== MATERIAL ==

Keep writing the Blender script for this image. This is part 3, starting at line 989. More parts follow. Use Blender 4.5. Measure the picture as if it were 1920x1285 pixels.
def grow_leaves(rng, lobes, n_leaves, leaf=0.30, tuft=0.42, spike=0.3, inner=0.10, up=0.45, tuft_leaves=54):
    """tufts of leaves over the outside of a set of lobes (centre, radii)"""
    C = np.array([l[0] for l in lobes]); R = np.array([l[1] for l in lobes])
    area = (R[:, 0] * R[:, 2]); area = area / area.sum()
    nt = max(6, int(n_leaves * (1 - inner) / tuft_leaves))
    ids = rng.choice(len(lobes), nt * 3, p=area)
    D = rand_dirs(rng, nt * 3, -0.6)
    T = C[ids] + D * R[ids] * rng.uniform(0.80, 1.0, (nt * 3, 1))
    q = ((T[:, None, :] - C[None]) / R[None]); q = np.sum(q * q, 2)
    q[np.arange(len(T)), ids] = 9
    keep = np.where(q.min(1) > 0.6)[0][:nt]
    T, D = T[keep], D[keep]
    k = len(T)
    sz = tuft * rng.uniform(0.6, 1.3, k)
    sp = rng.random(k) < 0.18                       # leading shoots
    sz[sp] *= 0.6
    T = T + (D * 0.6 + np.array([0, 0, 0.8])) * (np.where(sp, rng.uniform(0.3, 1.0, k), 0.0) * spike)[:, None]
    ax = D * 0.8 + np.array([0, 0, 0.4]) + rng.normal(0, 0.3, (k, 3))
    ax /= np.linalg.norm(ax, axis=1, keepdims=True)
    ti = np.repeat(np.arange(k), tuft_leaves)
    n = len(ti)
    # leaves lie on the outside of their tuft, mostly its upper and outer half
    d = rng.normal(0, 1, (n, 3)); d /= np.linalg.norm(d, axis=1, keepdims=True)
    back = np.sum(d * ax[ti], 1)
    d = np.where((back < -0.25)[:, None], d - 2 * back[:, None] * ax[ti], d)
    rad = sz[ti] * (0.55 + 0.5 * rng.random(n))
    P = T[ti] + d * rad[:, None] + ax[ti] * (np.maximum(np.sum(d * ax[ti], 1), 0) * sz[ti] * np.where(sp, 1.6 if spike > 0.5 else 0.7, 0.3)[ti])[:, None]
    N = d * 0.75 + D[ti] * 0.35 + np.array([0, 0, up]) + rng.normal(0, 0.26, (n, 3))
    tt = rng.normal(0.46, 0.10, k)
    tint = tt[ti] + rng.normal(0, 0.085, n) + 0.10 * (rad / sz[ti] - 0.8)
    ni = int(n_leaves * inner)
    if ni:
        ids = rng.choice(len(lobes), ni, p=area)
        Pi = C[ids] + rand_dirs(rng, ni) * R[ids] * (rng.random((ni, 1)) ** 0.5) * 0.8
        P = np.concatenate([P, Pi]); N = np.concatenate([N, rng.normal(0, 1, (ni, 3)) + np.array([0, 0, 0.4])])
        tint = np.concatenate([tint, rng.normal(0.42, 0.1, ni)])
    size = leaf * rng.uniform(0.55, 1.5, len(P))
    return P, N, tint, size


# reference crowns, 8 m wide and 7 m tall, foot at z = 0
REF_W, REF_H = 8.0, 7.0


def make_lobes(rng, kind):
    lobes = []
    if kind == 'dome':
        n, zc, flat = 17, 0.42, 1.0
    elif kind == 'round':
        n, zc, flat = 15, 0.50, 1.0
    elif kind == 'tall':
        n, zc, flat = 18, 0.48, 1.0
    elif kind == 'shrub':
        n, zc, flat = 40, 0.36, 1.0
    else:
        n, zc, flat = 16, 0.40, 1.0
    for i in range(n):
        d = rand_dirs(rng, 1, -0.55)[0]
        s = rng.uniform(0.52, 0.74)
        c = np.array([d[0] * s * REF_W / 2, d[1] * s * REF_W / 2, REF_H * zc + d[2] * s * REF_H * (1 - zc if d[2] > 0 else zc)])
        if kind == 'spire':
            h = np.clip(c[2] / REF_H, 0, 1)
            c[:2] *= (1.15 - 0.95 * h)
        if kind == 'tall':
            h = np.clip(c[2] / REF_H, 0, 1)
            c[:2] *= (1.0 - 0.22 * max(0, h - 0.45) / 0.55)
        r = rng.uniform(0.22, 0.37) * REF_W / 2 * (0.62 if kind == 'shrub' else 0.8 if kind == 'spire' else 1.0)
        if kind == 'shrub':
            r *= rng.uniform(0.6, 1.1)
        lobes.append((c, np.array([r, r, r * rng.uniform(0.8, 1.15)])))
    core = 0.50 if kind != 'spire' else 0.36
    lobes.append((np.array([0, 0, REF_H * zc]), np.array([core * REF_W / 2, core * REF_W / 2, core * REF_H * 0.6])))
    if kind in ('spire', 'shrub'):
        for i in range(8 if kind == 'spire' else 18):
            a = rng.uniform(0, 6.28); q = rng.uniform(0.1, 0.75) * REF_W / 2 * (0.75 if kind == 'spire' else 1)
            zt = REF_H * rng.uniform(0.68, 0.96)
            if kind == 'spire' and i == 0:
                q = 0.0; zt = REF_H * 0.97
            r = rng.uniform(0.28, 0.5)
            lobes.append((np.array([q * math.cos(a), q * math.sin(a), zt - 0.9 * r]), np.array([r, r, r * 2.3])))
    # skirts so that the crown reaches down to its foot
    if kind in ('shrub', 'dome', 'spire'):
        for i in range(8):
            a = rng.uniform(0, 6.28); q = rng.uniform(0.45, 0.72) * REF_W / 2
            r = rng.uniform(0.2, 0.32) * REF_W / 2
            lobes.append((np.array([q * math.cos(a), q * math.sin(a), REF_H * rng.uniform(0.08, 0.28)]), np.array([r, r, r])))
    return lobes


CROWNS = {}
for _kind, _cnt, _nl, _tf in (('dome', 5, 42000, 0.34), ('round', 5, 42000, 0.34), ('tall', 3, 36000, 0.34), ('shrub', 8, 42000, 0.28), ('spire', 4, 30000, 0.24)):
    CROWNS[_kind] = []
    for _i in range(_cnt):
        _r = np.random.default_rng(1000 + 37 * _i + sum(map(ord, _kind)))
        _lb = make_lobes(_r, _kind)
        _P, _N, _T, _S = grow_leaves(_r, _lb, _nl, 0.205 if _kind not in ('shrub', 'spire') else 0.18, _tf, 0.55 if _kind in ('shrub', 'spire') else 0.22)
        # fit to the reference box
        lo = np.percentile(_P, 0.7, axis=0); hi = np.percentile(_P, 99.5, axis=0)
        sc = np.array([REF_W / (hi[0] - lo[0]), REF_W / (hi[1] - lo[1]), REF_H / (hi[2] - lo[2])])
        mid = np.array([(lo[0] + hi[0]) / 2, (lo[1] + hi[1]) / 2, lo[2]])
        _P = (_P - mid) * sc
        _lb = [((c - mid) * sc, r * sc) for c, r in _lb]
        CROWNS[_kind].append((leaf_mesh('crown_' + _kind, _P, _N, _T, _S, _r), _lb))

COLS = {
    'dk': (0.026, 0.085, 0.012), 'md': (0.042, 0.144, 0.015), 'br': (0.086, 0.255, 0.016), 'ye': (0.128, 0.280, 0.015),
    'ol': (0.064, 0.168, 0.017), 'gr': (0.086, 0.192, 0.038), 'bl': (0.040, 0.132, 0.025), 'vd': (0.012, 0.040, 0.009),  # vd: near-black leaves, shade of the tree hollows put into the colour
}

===

Set out the complete listing exactly as shown.

Keep writing the Blender script for this image. This is part 3, starting at line 989. More parts follow. Use Blender 4.5. Measure the picture as if it were 1920x1285 pixels.
def grow_leaves(rng, lobes, n_leaves, leaf=0.30, tuft=0.42, spike=0.3, inner=0.10, up=0.45, tuft_leaves=54):
    """tufts of leaves over the outside of a set of lobes (centre, radii)"""
    C = np.array([l[0] for l in lobes]); R = np.array([l[1] for l in lobes])
    area = (R[:, 0] * R[:, 2]); area = area / area.sum()
    nt = max(6, int(n_leaves * (1 - inner) / tuft_leaves))
    ids = rng.choice(len(lobes), nt * 3, p=area)
    D = rand_dirs(rng, nt * 3, -0.6)
    T = C[ids] + D * R[ids] * rng.uniform(0.80, 1.0, (nt * 3, 1))
    q = ((T[:, None, :] - C[None]) / R[None]); q = np.sum(q * q, 2)
    q[np.arange(len(T)), ids] = 9
    keep = np.where(q.min(1) > 0.6)[0][:nt]
    T, D = T[keep], D[keep]
    k = len(T)
    sz = tuft * rng.uniform(0.6, 1.3, k)
    sp = rng.random(k) < 0.18                       # leading shoots
    sz[sp] *= 0.6
    T = T + (D * 0.6 + np.array([0, 0, 0.8])) * (np.where(sp, rng.uniform(0.3, 1.0, k), 0.0) * spike)[:, None]
    ax = D * 0.8 + np.array([0, 0, 0.4]) + rng.normal(0, 0.3, (k, 3))
    ax /= np.linalg.norm(ax, axis=1, keepdims=True)
    ti = np.repeat(np.arange(k), tuft_leaves)
    n = len(ti)
    # leaves lie on the outside of their tuft, mostly its upper and outer half
    d = rng.normal(0, 1, (n, 3)); d /= np.linalg.norm(d, axis=1, keepdims=True)
    back = np.sum(d * ax[ti], 1)
    d = np.where((back < -0.25)[:, None], d - 2 * back[:, None] * ax[ti], d)
    rad = sz[ti] * (0.55 + 0.5 * rng.random(n))
    P = T[ti] + d * rad[:, None] + ax[ti] * (np.maximum(np.sum(d * ax[ti], 1), 0) * sz[ti] * np.where(sp, 1.6 if spike > 0.5 else 0.7, 0.3)[ti])[:, None]
    N = d * 0.75 + D[ti] * 0.35 + np.array([0, 0, up]) + rng.normal(0, 0.26, (n, 3))
    tt = rng.normal(0.46, 0.10, k)
    tint = tt[ti] + rng.normal(0, 0.085, n) + 0.10 * (rad / sz[ti] - 0.8)
    ni = int(n_leaves * inner)
    if ni:
        ids = rng.choice(len(lobes), ni, p=area)
        Pi = C[ids] + rand_dirs(rng, ni) * R[ids] * (rng.random((ni, 1)) ** 0.5) * 0.8
        P = np.concatenate([P, Pi]); N = np.concatenate([N, rng.normal(0, 1, (ni, 3)) + np.array([0, 0, 0.4])])
        tint = np.concatenate([tint, rng.normal(0.42, 0.1, ni)])
    size = leaf * rng.uniform(0.55, 1.5, len(P))
    return P, N, tint, size


# reference crowns, 8 m wide and 7 m tall, foot at z = 0
REF_W, REF_H = 8.0, 7.0


def make_lobes(rng, kind):
    lobes = []
    if kind == 'dome':
        n, zc, flat = 17, 0.42, 1.0
    elif kind == 'round':
        n, zc, flat = 15, 0.50, 1.0
    elif kind == 'tall':
        n, zc, flat = 18, 0.48, 1.0
    elif kind == 'shrub':
        n, zc, flat = 40, 0.36, 1.0
    else:
        n, zc, flat = 16, 0.40, 1.0
    for i in range(n):
        d = rand_dirs(rng, 1, -0.55)[0]
        s = rng.uniform(0.52, 0.74)
        c = np.array([d[0] * s * REF_W / 2, d[1] * s * REF_W / 2, REF_H * zc + d[2] * s * REF_H * (1 - zc if d[2] > 0 else zc)])
        if kind == 'spire':
            h = np.clip(c[2] / REF_H, 0, 1)
            c[:2] *= (1.15 - 0.95 * h)
        if kind == 'tall':
            h = np.clip(c[2] / REF_H, 0, 1)
            c[:2] *= (1.0 - 0.22 * max(0, h - 0.45) / 0.55)
        r = rng.uniform(0.22, 0.37) * REF_W / 2 * (0.62 if kind == 'shrub' else 0.8 if kind == 'spire' else 1.0)
        if kind == 'shrub':
            r *= rng.uniform(0.6, 1.1)
        lobes.append((c, np.array([r, r, r * rng.uniform(0.8, 1.15)])))
    core = 0.50 if kind != 'spire' else 0.36
    lobes.append((np.array([0, 0, REF_H * zc]), np.array([core * REF_W / 2, core * REF_W / 2, core * REF_H * 0.6])))
    if kind in ('spire', 'shrub'):
        for i in range(8 if kind == 'spire' else 18):
            a = rng.uniform(0, 6.28); q = rng.uniform(0.1, 0.75) * REF_W / 2 * (0.75 if kind == 'spire' else 1)
            zt = REF_H * rng.uniform(0.68, 0.96)
            if kind == 'spire' and i == 0:
                q = 0.0; zt = REF_H * 0.97
            r = rng.uniform(0.28, 0.5)
            lobes.append((np.array([q * math.cos(a), q * math.sin(a), zt - 0.9 * r]), np.array([r, r, r * 2.3])))
    # skirts so that the crown reaches down to its foot
    if kind in ('shrub', 'dome', 'spire'):
        for i in range(8):
            a = rng.uniform(0, 6.28); q = rng.uniform(0.45, 0.72) * REF_W / 2
            r = rng.uniform(0.2, 0.32) * REF_W / 2
            lobes.append((np.array([q * math.cos(a), q * math.sin(a), REF_H * rng.uniform(0.08, 0.28)]), np.array([r, r, r])))
    return lobes


CROWNS = {}
for _kind, _cnt, _nl, _tf in (('dome', 5, 42000, 0.34), ('round', 5, 42000, 0.34), ('tall', 3, 36000, 0.34), ('shrub', 8, 42000, 0.28), ('spire', 4, 30000, 0.24)):
    CROWNS[_kind] = []
    for _i in range(_cnt):
        _r = np.random.default_rng(1000 + 37 * _i + sum(map(ord, _kind)))
        _lb = make_lobes(_r, _kind)
        _P, _N, _T, _S = grow_leaves(_r, _lb, _nl, 0.205 if _kind not in ('shrub', 'spire') else 0.18, _tf, 0.55 if _kind in ('shrub', 'spire') else 0.22)
        # fit to the reference box
        lo = np.percentile(_P, 0.7, axis=0); hi = np.percentile(_P, 99.5, axis=0)
        sc = np.array([REF_W / (hi[0] - lo[0]), REF_W / (hi[1] - lo[1]), REF_H / (hi[2] - lo[2])])
        mid = np.array([(lo[0] + hi[0]) / 2, (lo[1] + hi[1]) / 2, lo[2]])
        _P = (_P - mid) * sc
        _lb = [((c - mid) * sc, r * sc) for c, r in _lb]
        CROWNS[_kind].append((leaf_mesh('crown_' + _kind, _P, _N, _T, _S, _r), _lb))

COLS = {
    'dk': (0.026, 0.085, 0.012), 'md': (0.042, 0.144, 0.015), 'br': (0.086, 0.255, 0.016), 'ye': (0.128, 0.280, 0.015),
    'ol': (0.064, 0.168, 0.017), 'gr': (0.086, 0.192, 0.038), 'bl': (0.040, 0.132, 0.025), 'vd': (0.012, 0.040, 0.009),  # vd: near-black leaves, shade of the tree hollows put into the colour
}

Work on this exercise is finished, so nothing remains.